Os limites do Cadastro Ambiental Rural (CAR) para territórios tradicionalmente ocupados serão debatidos em seminário em Curitiba, nos próximos dias 17 e 18 de novembro.
Realizado na Faculdade de Direito da
Universidade Federal do Paraná, o evento deve reunir povos e comunidades
tradicionais que debaterão a possibilidade do cadastramento com os responsáveis estaduais e
federais pelo Cadastro.
Representantes do Serviço
Florestal Brasileiro, Secretaria de Extrativismo e Desenvolvimento Rural de
Brasília e a Secretaria de Meio Ambiente e Recursos Hídricos do Paraná devem
participar da atividade.
O CAR é um instrumento criado a
partir do Novo Código Florestal que objetiva o “controle, monitoramento e
combate ao desmatamento das florestas e demais formas de vegetação nativa do
Brasil, bem como para planejamento ambiental e econômico dos imóveis rurais”.
Apesar de o cadastro ser
obrigatório para todos os imóveis rurais do país, há questões que dificultam a
inscrição dos territórios de tradicionalmente ocupados no Sistema Nacional de
Cadastro Ambiental Rural (Sicar).

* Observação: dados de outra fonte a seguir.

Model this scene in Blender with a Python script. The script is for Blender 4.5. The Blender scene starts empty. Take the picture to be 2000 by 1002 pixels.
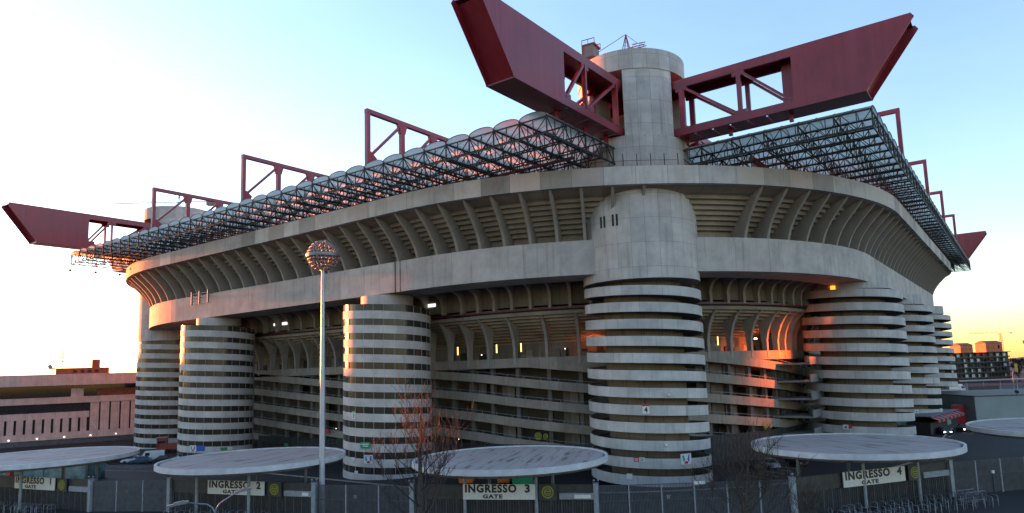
import bpy, math, random
from mathutils import Vector, Matrix
random.seed(7)
PI = math.pi
G = 16.5                       # eye height above the ground; heights below are written from eye level
scene = bpy.context.scene
C = scene.collection

# ------------------------------------------------------------------ helpers
class MB:
    def __init__(s): s.v = []; s.f = []; s.uv = []; s.hasuv = False
    def face(s, idx, uvs=None):
        s.f.append(idx); s.uv.append(uvs)
        if uvs: s.hasuv = True
    def box(s, x0, x1, y0, y1, z0, z1):
        n = len(s.v)
        s.v += [(x0,y0,z0),(x1,y0,z0),(x1,y1,z0),(x0,y1,z0),(x0,y0,z1),(x1,y0,z1),(x1,y1,z1),(x0,y1,z1)]
        for q in ((0,3,2,1),(4,5,6,7),(0,1,5,4),(1,2,6,5),(2,3,7,6),(3,0,4,7)): s.face([n+i for i in q])
    def obox(s, c, ax, hx, hy, z0, z1):
        """box with its long axis along the plan angle ax, centred on c"""
        ca, sa = math.cos(ax), math.sin(ax); n = len(s.v)
        for z in (z0, z1):
            for (a, b) in ((-hx,-hy),(hx,-hy),(hx,hy),(-hx,hy)):
                s.v.append((c[0]+a*ca-b*sa, c[1]+a*sa+b*ca, z))
        for q in ((0,3,2,1),(4,5,6,7),(0,1,5,4),(1,2,6,5),(2,3,7,6),(3,0,4,7)): s.face([n+i for i in q])
    def bar(s, a, b, w, h=None, up=(0,0,1), caps=True):
        a = Vector(a); b = Vector(b); d = b-a
        if d.length < 1e-6: return
        d.normalize(); u = Vector(up)
        if abs(d.dot(u)) > .97: u = Vector((1,0,0)) if abs(d.x) < .9 else Vector((0,1,0))
        r = d.cross(u).normalized(); u = r.cross(d)
        h = w if h is None else h; n = len(s.v)
        for p in (a, b):
            for (i, j) in ((-1,-1),(1,-1),(1,1),(-1,1)):
                s.v.append(tuple(p+r*(i*w/2)+u*(j*h/2)))
        for k in range(4): s.face([n+k, n+(k+1)%4, n+4+(k+1)%4, n+4+k])
        if caps: s.face([n+3,n+2,n+1,n]); s.face([n+4,n+5,n+6,n+7])
    def tube(s, pts, rads, seg=8, caps=True):
        n0 = len(s.v); pts = [Vector(p) for p in pts]; m = len(pts)
        prev = None
        for i, p in enumerate(pts):
            d = (pts[min(i+1,m-1)]-pts[max(i-1,0)]).normalized()
            u = prev if prev is not None else (Vector((0,0,1)) if abs(d.z) < .9 else Vector((1,0,0)))
            r = d.cross(u)
            if r.length < 1e-5: r = d.cross(Vector((0,1,0)))
            r.normalize(); u = r.cross(d); prev = u
            for k in range(seg):
                a = 2*PI*k/seg
                s.v.append(tuple(p+(r*math.cos(a)+u*math.sin(a))*rads[i]))
        for i in range(m-1):
            for k in range(seg):
                a = n0+i*seg; s.face([a+k, a+(k+1)%seg, a+seg+(k+1)%seg, a+seg+k])
        if caps:
            s.face([n0+k for k in range(seg)][::-1]); s.face([n0+(m-1)*seg+k for k in range(seg)])
    def prism(s, poly, axis_o, ax, ay, az, t):
        """poly (a,b) in the plane ax/ay at axis_o, thickness t along az, centred"""
        n = len(s.v); o = Vector(axis_o); ax, ay, az = Vector(ax), Vector(ay), Vector(az); m = len(poly)
        for q in (-t/2, t/2):
            for a, b in poly: s.v.append(tuple(o+ax*a+ay*b+az*q))
        s.face([n+i for i in range(m)][::-1]); s.face([n+m+i for i in range(m)])
        for i in range(m): s.face([n+i, n+(i+1)%m, n+m+(i+1)%m, n+m+i])
    def cyl(s, c, r0, r1, z0, z1, seg=64, caps=True, a0=0., a1=2*PI, uv=False):
        n = len(s.v); full = abs(a1-a0-2*PI) < 1e-6; m = seg if full else seg+1
        for (r, z) in ((r0,z0),(r1,z1)):
            for k in range(m):
                a = a0+(a1-a0)*k/seg; s.v.append((c[0]+r*math.cos(a), c[1]+r*math.sin(a), z))
        for k in range(seg):
            k2 = (k+1) % m
            u0 = (a0+(a1-a0)*k/seg)*r0; u1 = (a0+(a1-a0)*(k+1)/seg)*r0
            s.face([n+k, n+k2, n+m+k2, n+m+k], [(u0,z0),(u1,z0),(u1,z1),(u0,z1)])
        if caps and full:
            s.face([n+k for k in range(m)][::-1]); s.face([n+m+k for k in range(m)])
    def poly(s, pts, z0, z1):
        n = len(s.v); m = len(pts)
        ar = sum(pts[i][0]*pts[(i+1)%m][1]-pts[(i+1)%m][0]*pts[i][1] for i in range(m))
        if ar < 0: pts = pts[::-1]
        for z in (z0, z1):
            for p in pts: s.v.append((p[0], p[1], z))
        s.face([n+i for i in range(m)][::-1]); s.face([n+m+i for i in range(m)])
        u = 0
        for i in range(m):
            a, b = pts[i], pts[(i+1)%m]; L = math.hypot(b[0]-a[0], b[1]-a[1])
            s.face([n+i, n+(i+1)%m, n+m+(i+1)%m, n+m+i], [(u,z0),(u+L,z0),(u+L,z1),(u,z1)]); u += L
    def sphere(s, c, r, seg=20, rings=12):
        pts = []; n = len(s.v)
        for i in range(1, rings):
            ph = PI*i/rings
            for k in range(seg):
                a = 2*PI*k/seg; s.v.append((c[0]+r*math.sin(ph)*math.cos(a), c[1]+r*math.sin(ph)*math.sin(a), c[2]+r*math.cos(ph)))
        for i in range(rings-2):
            for k in range(seg):
                a = n+i*seg; s.face([a+k, a+seg+k, a+seg+(k+1)%seg, a+(k+1)%seg])
        t = len(s.v); s.v += [(c[0],c[1],c[2]+r),(c[0],c[1],c[2]-r)]
        for k in range(seg):
            s.face([t, n+k, n+(k+1)%seg]); e = n+(rings-2)*seg; s.face([t+1, e+(k+1)%seg, e+k])
    def mesh(s, name, off=(0,0,0), smooth=None):
        me = bpy.data.meshes.new(name)
        me.from_pydata([(x-off[0], y-off[1], z-off[2]) for x, y, z in s.v], [], s.f)
        if s.hasuv:
            ul = me.uv_layers.new(name='UVMap'); i = 0
            for fi, f in enumerate(s.f):
                u = s.uv[fi]
                for k in range(len(f)):
                    ul.data[i].uv = u[k] if u else (s.v[f[k]][0]*.7+s.v[f[k]][1]*.7, s.v[f[k]][2]); i += 1
        if smooth is not None:
            me.polygons.foreach_set('use_smooth', [True]*len(me.polygons))
            me.set_sharp_from_angle(angle=math.radians(smooth))
        me.update(); return me
    def build(s, name, mat, parent=None, local=False, smooth=None):
        if local:
            off = Vector((0,0,0)); loc = Vector((0,0,0))
        else:
            xs = [p[0] for p in s.v]; ys = [p[1] for p in s.v]; zs = [p[2] for p in s.v]
            off = Vector(((min(xs)+max(xs))/2, (min(ys)+max(ys))/2, min(zs)))
            loc = off+Vector((0,0,G))
            if parent is not None: loc = loc-WL[parent.name]
        me = s.mesh(name, off, smooth)
        o = bpy.data.objects.new(name, me); C.objects.link(o)
        if mat: me.materials.append(mat)
        o.location = loc
        if parent is not None: o.parent = parent
        WL[o.name] = loc+(WL[parent.name] if (parent is not None and not local) else Vector((0,0,0)))
        return o
WL = {}
def tag(o, label=None, cat=None, group=None, kind=None):
    if label: o['label'] = label
    if cat: o['category'] = cat
    if group: o['group'] = group
    if kind: o['kind'] = kind
    return o
def thing(name, label, cat, loc=(0,0,-G), rotz=0, group=None):
    o = bpy.data.objects.new(name, None); C.objects.link(o); o.empty_display_size = .5
    o.location = Vector(loc)+Vector((0,0,G)); o.rotation_euler = (0,0,rotz); WL[o.name] = Vector(o.location)
    return tag(o, label, cat, group)
def copy_part(o, parent, loc=None, rotz=None):
    c = o.copy(); C.objects.link(c); c.parent = parent
    if loc is not None: c.location = loc
    if rotz is not None: c.rotation_euler = (0,0,rotz)
    return c
def copy_tree(o, parent=None):
    c = o.copy(); C.objects.link(c); c.parent = parent
    for ch in o.children: copy_tree(ch, c)
    return c

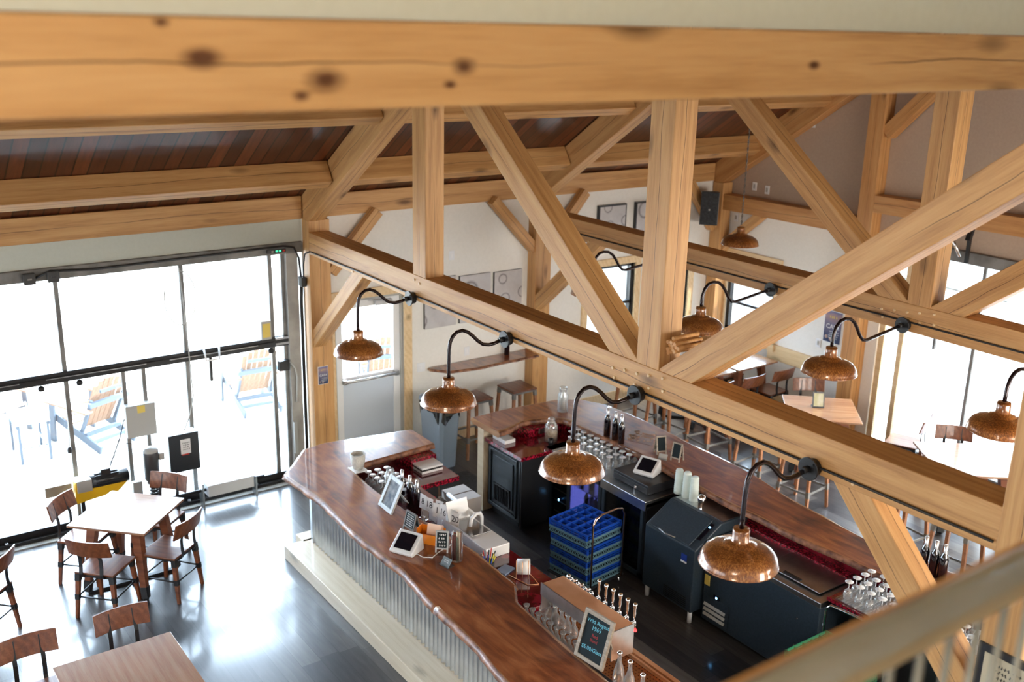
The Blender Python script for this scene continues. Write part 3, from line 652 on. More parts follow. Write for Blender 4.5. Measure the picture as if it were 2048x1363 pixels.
# working counter behind the near bar
k1 = thing('back_counter', 'dark red resin work counter along the inside of the near bar', 'counter', (3.4, 4.5, 0))
bm = NB(); bx(bm, 2.0, 5.1, 4.11, 4.76, .85, .9); bx(bm, 1.9, 2.68, 4.76, 5.22, .85, .9); obj('counter_top', bm, [RED], k1, .004)
bm = NB(); bx(bm, 2.68, 5.1, 4.755, 4.765, .85, .9); bx(bm, 2.676, 2.684, 4.76, 5.22, .85, .9); bx(bm, 1.9, 2.68, 5.215, 5.226, .85, .9); obj('flaked_edge', bm, REDE, k1)
obj('upstand', BX(2.25, 5.1, 4.105, 4.22, .9, 1.0), RED, k1)
obj('riser_box', BX(1.95, 2.28, 4.9, 5.2, .9, 1.0), REDE, k1, .004)
bm = NB(); bx(bm, 2.1, 5.05, 4.2, 4.70, .05, .85); bx(bm, 1.95, 2.4, 4.7, 5.15, .05, .85); obj('cabinet_body', bm, DARK, k1)

bar2 = thing('bar', 'far L-shaped bar with live-edge redwood top, behind the appliances', 'bar', (4.5, 7.2, 0))
obj('slab', slab([(1.73, 5.99), (1.71, 6.47), (1.77, 7.15), (1.92, 7.40), (2.28, 7.56)], [(2.29, 5.99), (2.20, 6.38), (2.27, 6.72), (2.36, 6.80), (2.50, 6.82)], 40, 1.0, 1.069, .008, .03, .03, .05, True), SM, bar2)
obj('slab', slab([(2.28, 7.56), (2.8, 7.60), (3.72, 7.57), (4.35, 7.53), (4.97, 7.40), (6.09, 7.29), (6.84, 7.44), (8.35, 7.5)], [(2.50, 6.82), (3.26, 6.87), (4.58, 6.80), (5.5, 6.78), (6.2, 6.86), (6.8, 6.93), (8.35, 6.95)], 110, 1.0, 1.07, .014, .02), SM, bar2)
bm = NB(); bx(bm, 1.85, 1.95, 6.03, 7.2, 0, 1.0); bx(bm, 1.85, 8.35, 7.1, 7.22, 0, 1.0); obj('bar_wall', bm, PALE, bar2)
obj('end_panel', BX(1.84, 1.955, 6.01, 6.03, 0, 1.0), PALE, bar2)
obj('flaked_shelf', BX(4.18, 6.15, 6.88, 7.1, .84, .89), REDE, bar2, .004)
obj('red_apron', BX(2.7, 8.35, 6.985, 7.1, .89, 1.0), RED, bar2)
k2 = thing('back_counter', 'small dark red counter over the black cabinet at the open end of the far bar', 'counter', (2.3, 6.5, 0))
obj('counter_top', BX(1.96, 2.66, 6.02, 7.1, .86, .9), RED, k2, .004)
bm = NB(); bx(bm, 1.97, 2.665, 6.014, 6.022, .86, .9); bx(bm, 2.658, 2.666, 6.02, 6.45, .86, .9); obj('flaked_edge', bm, REDE, k2)
obj('riser_box', BX(1.97, 2.26, 6.40, 7.0, .9, .998), REDE, k2, .004)
obj('outlet', BX(2.26, 2.268, 6.55, 6.68, .925, .985), STEEL, k2)
cb = thing('cabinet', 'black panelled cabinet with a small vent grille at the end of the far bar', 'cabinet', (2.3, 6.2, 0))
obj('body', BX(1.97, 2.60, 6.10, 7.0, .08, .86), CAB, cb); obj('toe_kick', BX(1.99, 2.5, 6.12, 7.0, 0, .08), DARK, cb)
bm = NB(); bx(bm, 1.98, 2.59, 6.06, 6.10, .1, .85)
bx(bm, 2.02, 2.54, 6.045, 6.06, .13, .16); bx(bm, 2.02, 2.54, 6.045, 6.06, .78, .81); bx(bm, 2.02, 2.05, 6.045, 6.06, .16, .78); bx(bm, 2.51, 2.54, 6.045, 6.06, .16, .78); bx(bm, 2.09, 2.47, 6.048, 6.06, .2, .74)
dr = obj('door', bm, CAB, cb, .004)
bm = NB(); bx(bm, 2.12, 2.43, 6.036, 6.05, .2, .22); bx(bm, 2.12, 2.43, 6.036, 6.05, .4, .42); bx(bm, 2.12, 2.14, 6.036, 6.05, .2, .42); bx(bm, 2.41, 2.43, 6.036, 6.05, .2, .42)
for i in range(9): bx(bm, 2.15+.03*i, 2.156+.03*i, 6.038, 6.048, .22, .4)
obj('vent_grille', bm, BLK, cb)
obj('black_side', BX(2.60, 2.62, 6.06, 6.42, .05, .86), BLKP, cb)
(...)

Falta de clareza do instrumento por parte de
povos e comunidades tradicionais e limitações nas normas do CAR relativas a
esses grupos contribuem para que os cadastros não tenham sido realizados.
Apesar da diferenças de uso e conservação entre imóveis rurais individuais e
imóveis rurais coletivos – como no caso de povos e comunidades tradicionais -,
o Sicar trata as duas situações como semelhantes.
A possibilidade de
mostrar como esses grupos constroem seus territórios é o que persegue a Rede
Puxirão de Povos e Comunidades Tradicionais – integrada por benzedeiras,
cipozeiras, faxinalenses, ilhéus, indígenas, pescadores artesanais e
quilombolas - que promove o evento com o apoio de grupos de
pesquisa. A aproximação do esgotamento do prazo para inscrição no CAR em maio
do próximo ano (após ser finalizado em meio de 2015, o prazo foi estendido por
doze meses) traz o desafio de combater o a invisibilidade desses grupos nos
mecanismos do reconhecimento do Estado.
O evento se soma às
lutas que estão sendo realizadas por povos e comunidades tradicionais na última
década, que colocam a defesa dos modos de vidas tradicionais.
A atividade é promovida
pela Rede Puxirão de Povos e Comunidades Tradicionais com o apoio dos
grupos de pesquisa de Direito Socioambiental da PUC-PR, pelo Coletivo de
Estudos sobre Conflitos pelo Território e pela Terra (ENCONTTRA) do curso de
Geografia, pelo projeto de extensão em Políticas Públicas para a Agricultura
Familiar Agroecológica do curso de Direito – ambos da Universidade Federal do
Paraná -, e pela Terra
de Direitos.
Dificuldades de
cadastramento
Os
limites trazidos pelo instrumento para o cadastramento de povos e comunidades
tradicionais é discutida em texto dos
pesquisadores Carlos Marés, Claudia Sonda, Angelaine Lemos.
Os autores apontam a
dificuldade que populações tradicionais como faxinalenses, geraizeiros,
quebradeiras de coco, seringueiros, pescadores e ribeirinhos encontram para o
cadastramento. “Os órgãos ambientais, em geral, não reconhecem as
especificidades e particularidades culturais dos povos tradicionais, por isso
aplicam as leis de forma homogênea sobre realidades e direitos plurais
heterogêneos”, aponta o texto. “Esta luta dos povos tradicionais para cadastrar
seus territórios inicia com o reconhecimento da propriedade ou posse coletiva,
em contradição com a propriedade ou posse individual”.
A mesma dificuldade é
encontrada por indígenas e quilombolas, ainda que assistidos por instituições
como a Fundação Nacional do Índio (Funai) e o Instituto de Colonização e
Reforma Agrária (Incra), respectivamente – no entanto, no caso de quilombolas,
por enquanto, parece não estar definida a instituição responsável para a
contribuição do cadastramento.
“Com essa interpretação
das leis ambientais a ação dos órgãos ambientais acirra conflitos e muitas
vezes estabelecem injustiças e desrespeito aos direitos culturais. Esta prática
é conhecida pelos povos tradicionais que têm dificuldade, muitas vezes, de usar
as terras segundo seus costumes e tradições por imposição dos órgãos ambientais
que, quase sempre, os criminaliza pelas práticas tradicionais. O CAR, como
instrumento de monitoramento, porém, deve se apropriar destas diferenças”.